In a move to enhance increased efficiency in the media, the government, beginning this year, is to award scholarship to media personnel to promote specialised reportage in Ghana.

The Minister of Information, Mr John Tia Akologo, who made this known at the opening ceremony of a five-day workshop on water resource management in Accra for media personnel, indicated that the government also intended to institute an award for the Best Pro-Development Journalist as part of the Ghana Journalists Association (GJA) awards scheme this year.

The workshop, which is on the theme: “The contribution of big water infrastructures in the sustainable development of countries in West Africa”, brought together more than 40 journalists and policy makers in the water sector from the Economic Community of West African States (ECOWAS) sub-region.

The workshop, which is a collaboration between the European Commission and the Global Water Partnership (GWP), has objectives including informing and sensitising the media to the challenges related to the management of water resources and their mobilisation for development purposes, especially in the context of Climate issues highlighted at the Copenhagen Conference held last year.

Mr Akologo said training journalists who disseminated accurate and reliable information to the public on government policies and programmes would ensure that the populace was enlightened to contribute their quota to national development.
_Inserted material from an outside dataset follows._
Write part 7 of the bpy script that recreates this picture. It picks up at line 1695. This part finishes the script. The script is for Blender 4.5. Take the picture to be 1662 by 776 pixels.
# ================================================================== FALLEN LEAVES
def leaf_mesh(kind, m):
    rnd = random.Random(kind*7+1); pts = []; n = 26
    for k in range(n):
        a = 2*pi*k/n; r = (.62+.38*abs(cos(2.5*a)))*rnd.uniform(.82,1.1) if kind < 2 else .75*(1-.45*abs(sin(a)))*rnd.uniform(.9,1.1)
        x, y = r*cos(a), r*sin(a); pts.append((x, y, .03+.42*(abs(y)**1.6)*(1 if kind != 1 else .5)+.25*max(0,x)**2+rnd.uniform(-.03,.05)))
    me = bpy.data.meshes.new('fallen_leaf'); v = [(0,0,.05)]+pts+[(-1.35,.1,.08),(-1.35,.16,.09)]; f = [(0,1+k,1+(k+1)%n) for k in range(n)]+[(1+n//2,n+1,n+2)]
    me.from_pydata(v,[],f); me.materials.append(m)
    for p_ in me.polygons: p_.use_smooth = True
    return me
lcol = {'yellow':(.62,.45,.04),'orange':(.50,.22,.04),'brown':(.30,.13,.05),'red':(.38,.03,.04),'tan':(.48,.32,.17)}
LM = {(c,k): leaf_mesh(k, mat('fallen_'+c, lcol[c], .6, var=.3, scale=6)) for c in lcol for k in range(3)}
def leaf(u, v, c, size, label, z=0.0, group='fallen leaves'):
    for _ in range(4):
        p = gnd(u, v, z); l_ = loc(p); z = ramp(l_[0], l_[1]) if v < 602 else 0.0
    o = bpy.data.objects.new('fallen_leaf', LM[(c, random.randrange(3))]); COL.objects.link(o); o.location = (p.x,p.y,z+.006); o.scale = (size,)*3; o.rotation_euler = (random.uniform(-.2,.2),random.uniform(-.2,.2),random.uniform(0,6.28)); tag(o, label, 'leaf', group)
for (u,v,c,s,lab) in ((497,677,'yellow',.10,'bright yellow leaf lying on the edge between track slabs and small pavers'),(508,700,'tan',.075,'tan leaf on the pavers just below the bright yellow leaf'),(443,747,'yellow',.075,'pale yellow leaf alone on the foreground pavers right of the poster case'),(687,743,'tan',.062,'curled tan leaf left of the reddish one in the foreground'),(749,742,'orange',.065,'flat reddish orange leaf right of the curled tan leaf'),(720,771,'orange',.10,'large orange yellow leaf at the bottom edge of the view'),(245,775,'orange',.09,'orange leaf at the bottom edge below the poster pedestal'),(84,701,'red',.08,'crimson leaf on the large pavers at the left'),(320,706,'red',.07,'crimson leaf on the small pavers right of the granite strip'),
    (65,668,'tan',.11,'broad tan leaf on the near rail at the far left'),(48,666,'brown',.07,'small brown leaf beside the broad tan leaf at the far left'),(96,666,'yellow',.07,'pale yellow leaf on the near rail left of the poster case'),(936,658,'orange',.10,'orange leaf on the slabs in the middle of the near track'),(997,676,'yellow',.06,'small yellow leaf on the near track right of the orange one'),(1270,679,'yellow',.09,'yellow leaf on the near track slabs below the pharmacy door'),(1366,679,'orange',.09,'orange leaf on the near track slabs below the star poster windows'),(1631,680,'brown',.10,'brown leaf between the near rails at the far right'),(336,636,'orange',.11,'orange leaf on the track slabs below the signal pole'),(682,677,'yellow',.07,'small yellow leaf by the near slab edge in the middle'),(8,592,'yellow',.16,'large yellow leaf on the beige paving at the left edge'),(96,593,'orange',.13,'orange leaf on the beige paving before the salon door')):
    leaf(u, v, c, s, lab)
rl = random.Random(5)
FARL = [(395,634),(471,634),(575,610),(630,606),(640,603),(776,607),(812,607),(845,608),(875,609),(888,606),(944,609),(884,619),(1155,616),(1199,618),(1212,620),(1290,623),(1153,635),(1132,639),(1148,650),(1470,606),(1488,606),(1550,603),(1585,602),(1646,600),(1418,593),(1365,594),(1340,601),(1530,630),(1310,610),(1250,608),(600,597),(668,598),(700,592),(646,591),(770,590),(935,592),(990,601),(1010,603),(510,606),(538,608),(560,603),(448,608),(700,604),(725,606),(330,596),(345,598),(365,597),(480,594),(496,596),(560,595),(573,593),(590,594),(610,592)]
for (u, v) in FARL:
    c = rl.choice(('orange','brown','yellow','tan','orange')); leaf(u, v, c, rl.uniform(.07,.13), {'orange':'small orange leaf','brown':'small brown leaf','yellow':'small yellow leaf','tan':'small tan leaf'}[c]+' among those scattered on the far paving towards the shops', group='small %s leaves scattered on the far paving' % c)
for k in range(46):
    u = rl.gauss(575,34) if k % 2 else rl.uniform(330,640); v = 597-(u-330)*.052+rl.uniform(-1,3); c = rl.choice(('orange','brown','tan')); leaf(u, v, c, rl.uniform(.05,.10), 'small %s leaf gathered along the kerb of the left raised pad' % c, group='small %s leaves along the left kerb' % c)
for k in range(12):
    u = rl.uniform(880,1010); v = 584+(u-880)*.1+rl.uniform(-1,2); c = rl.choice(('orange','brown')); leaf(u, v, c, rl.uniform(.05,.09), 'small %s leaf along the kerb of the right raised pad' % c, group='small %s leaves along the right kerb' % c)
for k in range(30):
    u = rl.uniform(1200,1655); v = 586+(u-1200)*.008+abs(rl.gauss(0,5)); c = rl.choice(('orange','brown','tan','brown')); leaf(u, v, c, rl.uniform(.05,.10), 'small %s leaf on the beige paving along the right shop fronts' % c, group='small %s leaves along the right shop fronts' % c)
The Chairman of the Country Water Partnership-Ghana, Nii Boi Ayebotele, stated that “water is an undeniable development factor whose good governance leads to poverty alleviation and the improvement of living conditions of a population”, adding that the bad management led to the degradation of not only the environment but lives as well.

He said even though dams allowed improved agriculture and energy production, there was a need to constantly regulate the operations of such infrastructure in order to prevent environmental degradation.

He said the challenge confronting water resource management in the country were issues concerning climate change which remained a threat to an efficient development and use of water.

Mr Ayebotele urged the participants to use the workshop as a platform to contribute to the water sector in the West African sub-region, saying, “You are the voices of the voiceless and the essential relays of the will of the authorities and the people in your countries.”